On 4/20/06, Joseph Garvin k04jg02@kzoo.edu wrote:
On Thu, 2006-04-20 at 11:42 -0400, H. Verbeet wrote:
"The OpenGL specification is not pixel exact. It therefore does not guarantee an exact match between images produced by different GL implementations."
That's from the OpenGL specification, Appendix A. Also note that we wouldn't just be comparing different OpenGL implementations with eachother, but different OpenGL implementations with different DirectX implementations.
What about a test that compared image similarity? Output maybe different but only up to a certain point -- obvious cases of breakage like the screen being entirely black are easily detectable, and I'm sure there are some clever algorithms out there for comparing how close images are to each other. How far apart each pixel's color is maybe simple but maybe effective enough. Then mark the test as failed if above a certain high threshold (say 80% dissimilar).

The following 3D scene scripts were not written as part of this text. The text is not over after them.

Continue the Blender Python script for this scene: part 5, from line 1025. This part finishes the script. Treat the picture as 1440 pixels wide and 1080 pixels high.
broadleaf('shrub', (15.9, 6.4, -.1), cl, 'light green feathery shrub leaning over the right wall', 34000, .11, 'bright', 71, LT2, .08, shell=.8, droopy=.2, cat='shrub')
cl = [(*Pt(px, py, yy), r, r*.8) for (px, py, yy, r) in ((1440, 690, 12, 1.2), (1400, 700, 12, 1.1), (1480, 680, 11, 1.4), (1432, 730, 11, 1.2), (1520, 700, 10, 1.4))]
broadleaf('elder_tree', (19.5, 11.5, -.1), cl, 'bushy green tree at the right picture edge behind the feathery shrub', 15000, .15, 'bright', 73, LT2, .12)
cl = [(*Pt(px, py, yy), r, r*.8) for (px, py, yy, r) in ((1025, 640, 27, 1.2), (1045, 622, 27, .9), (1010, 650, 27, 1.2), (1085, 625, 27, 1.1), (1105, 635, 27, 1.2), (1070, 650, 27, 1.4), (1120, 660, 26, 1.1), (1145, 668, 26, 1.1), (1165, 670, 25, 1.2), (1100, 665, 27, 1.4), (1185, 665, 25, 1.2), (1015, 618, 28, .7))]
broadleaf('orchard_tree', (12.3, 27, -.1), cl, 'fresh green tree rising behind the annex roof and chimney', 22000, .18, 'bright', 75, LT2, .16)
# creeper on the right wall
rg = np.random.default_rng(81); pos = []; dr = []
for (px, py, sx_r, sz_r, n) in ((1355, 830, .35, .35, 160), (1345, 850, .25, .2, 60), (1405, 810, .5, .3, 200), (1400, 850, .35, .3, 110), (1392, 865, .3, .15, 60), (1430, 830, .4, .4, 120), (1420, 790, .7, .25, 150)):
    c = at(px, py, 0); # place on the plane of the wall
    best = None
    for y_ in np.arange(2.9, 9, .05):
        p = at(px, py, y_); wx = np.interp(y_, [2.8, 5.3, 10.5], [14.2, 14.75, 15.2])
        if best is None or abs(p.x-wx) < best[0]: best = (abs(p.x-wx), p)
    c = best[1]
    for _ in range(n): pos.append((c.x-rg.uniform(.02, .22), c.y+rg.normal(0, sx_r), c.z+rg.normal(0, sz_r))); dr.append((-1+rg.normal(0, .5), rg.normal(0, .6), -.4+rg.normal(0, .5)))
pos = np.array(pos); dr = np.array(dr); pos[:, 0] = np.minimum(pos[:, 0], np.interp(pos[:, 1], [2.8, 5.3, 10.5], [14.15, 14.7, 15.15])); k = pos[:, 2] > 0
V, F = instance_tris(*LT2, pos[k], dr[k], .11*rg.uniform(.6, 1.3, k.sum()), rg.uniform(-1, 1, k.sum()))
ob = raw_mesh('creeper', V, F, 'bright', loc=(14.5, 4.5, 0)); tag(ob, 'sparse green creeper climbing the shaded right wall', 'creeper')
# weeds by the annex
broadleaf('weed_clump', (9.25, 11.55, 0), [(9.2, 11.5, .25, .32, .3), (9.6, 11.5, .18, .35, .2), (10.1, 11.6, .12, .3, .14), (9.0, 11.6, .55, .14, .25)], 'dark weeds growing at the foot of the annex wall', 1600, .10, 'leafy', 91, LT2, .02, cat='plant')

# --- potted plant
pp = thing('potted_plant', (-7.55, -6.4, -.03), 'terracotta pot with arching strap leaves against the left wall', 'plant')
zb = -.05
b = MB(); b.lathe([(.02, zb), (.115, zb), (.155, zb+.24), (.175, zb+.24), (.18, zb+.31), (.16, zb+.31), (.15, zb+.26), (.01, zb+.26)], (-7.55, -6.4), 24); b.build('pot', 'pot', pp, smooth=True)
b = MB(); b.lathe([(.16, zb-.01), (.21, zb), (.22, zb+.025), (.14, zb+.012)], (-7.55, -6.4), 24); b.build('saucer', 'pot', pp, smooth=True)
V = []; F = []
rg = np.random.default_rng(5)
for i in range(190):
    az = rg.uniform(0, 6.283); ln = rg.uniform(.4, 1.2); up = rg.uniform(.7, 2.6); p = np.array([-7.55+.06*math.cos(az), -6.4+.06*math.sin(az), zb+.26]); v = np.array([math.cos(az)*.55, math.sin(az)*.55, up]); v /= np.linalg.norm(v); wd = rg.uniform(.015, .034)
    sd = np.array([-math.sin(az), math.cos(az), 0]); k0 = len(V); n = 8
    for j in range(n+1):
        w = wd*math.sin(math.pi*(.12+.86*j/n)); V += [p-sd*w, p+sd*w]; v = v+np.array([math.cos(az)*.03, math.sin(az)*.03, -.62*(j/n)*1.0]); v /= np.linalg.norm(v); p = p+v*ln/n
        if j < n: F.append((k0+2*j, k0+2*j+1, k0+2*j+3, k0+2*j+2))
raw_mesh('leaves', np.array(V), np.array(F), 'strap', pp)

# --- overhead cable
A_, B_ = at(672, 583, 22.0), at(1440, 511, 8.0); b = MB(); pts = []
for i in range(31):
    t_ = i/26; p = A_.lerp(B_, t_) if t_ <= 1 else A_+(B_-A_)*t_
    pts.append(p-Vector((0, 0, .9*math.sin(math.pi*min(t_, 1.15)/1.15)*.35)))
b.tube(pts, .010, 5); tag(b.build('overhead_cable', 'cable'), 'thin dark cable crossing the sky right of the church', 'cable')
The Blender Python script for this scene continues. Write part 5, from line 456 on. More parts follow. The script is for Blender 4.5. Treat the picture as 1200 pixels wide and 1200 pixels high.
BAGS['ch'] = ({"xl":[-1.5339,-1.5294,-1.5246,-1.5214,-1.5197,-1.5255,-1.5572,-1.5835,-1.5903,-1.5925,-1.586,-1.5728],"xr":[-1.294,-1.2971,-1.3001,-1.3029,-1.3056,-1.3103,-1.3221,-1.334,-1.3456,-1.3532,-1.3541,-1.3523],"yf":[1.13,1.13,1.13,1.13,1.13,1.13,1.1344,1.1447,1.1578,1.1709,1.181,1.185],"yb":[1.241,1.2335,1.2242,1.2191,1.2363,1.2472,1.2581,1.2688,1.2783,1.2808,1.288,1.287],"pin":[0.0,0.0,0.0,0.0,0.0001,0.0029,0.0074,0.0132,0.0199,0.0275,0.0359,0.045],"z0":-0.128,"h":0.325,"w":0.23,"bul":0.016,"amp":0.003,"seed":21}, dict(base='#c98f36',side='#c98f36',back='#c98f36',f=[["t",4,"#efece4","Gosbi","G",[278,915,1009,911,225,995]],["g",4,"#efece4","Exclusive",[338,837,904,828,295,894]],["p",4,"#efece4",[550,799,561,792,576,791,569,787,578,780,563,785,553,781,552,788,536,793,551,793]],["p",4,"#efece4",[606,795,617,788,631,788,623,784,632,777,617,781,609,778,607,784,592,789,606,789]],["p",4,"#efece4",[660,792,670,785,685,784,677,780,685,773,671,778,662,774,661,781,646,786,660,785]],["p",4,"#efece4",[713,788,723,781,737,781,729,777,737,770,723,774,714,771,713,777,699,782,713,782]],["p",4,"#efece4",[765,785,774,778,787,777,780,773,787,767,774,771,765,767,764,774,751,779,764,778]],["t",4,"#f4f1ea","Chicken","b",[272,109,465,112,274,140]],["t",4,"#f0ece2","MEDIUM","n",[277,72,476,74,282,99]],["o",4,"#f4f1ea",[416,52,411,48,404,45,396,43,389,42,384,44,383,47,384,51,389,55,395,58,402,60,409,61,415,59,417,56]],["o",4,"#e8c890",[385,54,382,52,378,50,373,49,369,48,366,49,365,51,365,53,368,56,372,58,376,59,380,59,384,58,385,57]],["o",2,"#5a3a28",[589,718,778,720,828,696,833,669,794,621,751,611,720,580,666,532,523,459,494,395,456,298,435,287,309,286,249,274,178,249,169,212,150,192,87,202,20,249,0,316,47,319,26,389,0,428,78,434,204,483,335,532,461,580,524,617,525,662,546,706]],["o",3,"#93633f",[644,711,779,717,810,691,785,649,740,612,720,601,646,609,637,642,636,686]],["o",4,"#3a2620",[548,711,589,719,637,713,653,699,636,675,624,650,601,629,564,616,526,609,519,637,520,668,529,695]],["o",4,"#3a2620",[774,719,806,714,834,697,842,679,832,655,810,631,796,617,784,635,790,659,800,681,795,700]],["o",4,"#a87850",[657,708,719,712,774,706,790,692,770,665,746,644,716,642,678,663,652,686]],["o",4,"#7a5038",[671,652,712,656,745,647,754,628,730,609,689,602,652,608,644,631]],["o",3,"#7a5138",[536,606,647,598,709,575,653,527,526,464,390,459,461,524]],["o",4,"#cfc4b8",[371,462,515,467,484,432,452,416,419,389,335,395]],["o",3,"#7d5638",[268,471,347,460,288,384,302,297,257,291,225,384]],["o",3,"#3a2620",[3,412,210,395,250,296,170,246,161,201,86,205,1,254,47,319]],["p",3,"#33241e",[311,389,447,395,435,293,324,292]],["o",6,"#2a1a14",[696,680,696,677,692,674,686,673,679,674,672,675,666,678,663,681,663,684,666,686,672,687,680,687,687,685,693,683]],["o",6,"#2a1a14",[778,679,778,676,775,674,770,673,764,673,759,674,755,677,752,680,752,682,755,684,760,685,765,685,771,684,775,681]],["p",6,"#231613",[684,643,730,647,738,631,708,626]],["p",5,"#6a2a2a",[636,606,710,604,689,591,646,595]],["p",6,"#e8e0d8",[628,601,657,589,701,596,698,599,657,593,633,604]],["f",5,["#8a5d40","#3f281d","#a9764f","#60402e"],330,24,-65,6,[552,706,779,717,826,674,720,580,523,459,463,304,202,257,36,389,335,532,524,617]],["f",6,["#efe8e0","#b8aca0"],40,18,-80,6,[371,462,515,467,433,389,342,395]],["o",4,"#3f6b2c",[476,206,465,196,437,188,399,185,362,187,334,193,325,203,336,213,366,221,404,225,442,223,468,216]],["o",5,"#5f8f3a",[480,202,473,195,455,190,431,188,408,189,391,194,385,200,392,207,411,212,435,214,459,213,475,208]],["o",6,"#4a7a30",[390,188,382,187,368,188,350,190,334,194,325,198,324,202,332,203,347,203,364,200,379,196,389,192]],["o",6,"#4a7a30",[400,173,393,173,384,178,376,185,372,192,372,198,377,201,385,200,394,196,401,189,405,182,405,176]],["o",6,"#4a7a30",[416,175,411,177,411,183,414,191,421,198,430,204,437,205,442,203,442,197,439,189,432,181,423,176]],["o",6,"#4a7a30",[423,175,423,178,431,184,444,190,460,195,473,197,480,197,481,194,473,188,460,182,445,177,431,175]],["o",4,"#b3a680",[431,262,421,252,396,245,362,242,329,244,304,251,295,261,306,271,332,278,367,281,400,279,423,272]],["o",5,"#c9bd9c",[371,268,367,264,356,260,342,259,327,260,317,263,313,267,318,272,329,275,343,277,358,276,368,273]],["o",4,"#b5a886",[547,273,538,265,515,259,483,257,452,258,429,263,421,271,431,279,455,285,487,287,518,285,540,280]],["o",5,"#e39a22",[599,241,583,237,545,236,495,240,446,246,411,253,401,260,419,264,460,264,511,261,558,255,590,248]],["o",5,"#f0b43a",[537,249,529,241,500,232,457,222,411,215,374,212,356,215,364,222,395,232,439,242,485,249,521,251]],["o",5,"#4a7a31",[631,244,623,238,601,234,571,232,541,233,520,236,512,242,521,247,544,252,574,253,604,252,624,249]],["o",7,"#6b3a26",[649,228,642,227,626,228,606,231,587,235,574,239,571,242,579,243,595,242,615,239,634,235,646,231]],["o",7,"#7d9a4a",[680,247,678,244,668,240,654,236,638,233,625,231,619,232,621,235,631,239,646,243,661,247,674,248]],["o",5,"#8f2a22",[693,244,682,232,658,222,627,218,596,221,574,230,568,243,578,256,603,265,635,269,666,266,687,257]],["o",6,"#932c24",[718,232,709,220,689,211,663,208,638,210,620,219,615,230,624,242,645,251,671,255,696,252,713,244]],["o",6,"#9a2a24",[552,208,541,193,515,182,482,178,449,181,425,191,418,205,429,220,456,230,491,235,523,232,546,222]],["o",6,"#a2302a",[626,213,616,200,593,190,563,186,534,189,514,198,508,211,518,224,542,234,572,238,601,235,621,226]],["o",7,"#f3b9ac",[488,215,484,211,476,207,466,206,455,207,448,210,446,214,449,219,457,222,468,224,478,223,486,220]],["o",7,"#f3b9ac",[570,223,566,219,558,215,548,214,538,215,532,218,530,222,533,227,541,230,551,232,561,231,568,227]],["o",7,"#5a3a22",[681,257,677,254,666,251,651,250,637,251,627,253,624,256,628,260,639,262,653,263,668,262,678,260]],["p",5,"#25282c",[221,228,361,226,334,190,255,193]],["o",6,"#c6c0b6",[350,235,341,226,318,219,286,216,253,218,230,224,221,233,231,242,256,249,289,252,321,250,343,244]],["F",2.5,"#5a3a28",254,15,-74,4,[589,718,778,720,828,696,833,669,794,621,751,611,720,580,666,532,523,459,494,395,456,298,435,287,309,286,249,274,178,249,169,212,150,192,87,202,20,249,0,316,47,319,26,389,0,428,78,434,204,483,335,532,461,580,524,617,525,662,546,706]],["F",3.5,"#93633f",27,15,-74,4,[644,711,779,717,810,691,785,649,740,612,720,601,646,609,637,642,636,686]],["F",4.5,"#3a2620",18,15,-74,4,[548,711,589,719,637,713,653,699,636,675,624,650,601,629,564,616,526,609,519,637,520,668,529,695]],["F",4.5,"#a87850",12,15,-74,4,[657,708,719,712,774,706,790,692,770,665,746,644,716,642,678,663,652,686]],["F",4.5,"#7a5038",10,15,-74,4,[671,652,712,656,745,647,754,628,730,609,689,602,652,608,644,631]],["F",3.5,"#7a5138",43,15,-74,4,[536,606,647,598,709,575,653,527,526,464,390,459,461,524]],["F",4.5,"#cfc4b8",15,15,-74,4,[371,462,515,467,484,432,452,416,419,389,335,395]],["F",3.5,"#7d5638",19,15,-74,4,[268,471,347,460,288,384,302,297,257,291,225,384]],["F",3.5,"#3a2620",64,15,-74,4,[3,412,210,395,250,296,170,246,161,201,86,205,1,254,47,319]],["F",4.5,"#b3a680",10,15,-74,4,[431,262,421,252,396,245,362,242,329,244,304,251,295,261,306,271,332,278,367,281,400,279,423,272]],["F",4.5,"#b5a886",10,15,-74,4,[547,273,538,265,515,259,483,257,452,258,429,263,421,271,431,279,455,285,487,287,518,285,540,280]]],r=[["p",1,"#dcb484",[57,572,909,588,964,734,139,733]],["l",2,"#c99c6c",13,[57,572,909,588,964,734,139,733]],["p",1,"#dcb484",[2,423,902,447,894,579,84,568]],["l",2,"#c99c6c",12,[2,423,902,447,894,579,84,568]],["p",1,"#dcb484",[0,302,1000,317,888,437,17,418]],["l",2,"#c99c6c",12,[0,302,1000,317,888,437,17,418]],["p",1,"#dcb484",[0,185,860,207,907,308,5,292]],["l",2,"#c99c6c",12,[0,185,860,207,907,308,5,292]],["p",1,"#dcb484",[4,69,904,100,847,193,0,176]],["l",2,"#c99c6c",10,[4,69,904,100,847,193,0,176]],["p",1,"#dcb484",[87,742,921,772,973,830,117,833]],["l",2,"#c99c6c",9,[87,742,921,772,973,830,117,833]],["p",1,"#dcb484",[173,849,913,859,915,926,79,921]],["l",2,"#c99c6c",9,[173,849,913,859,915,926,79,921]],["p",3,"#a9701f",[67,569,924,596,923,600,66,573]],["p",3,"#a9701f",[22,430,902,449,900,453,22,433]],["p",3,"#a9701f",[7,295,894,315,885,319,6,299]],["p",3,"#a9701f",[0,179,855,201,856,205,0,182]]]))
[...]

The tricky details of animation/timing could simply be avoided by having the tests just draw one frame, which should be enough to detect when something is really out of whack.
Joseph Garvin wrote:
...Assuming you're testing on cards with the same capabilities (you would have to record what extensions should correspond to what results) I don't see why the output shouldn't be the same.
I would expect alias/filtering to be driver-level dependent, with individual pixel outputs varying as optimizations are made. Since you'll never be using "exactly" the same driver in Linux as in Windows (and one that's not even close, if you only run open-source drivers), I think a conformance test would show a lot of inconsequential variances that aren't really things that need to be fixed.
You would see similar variances between different Windows machines, depending on the hardware/driver as well, so there's no single "correct" value for which to test.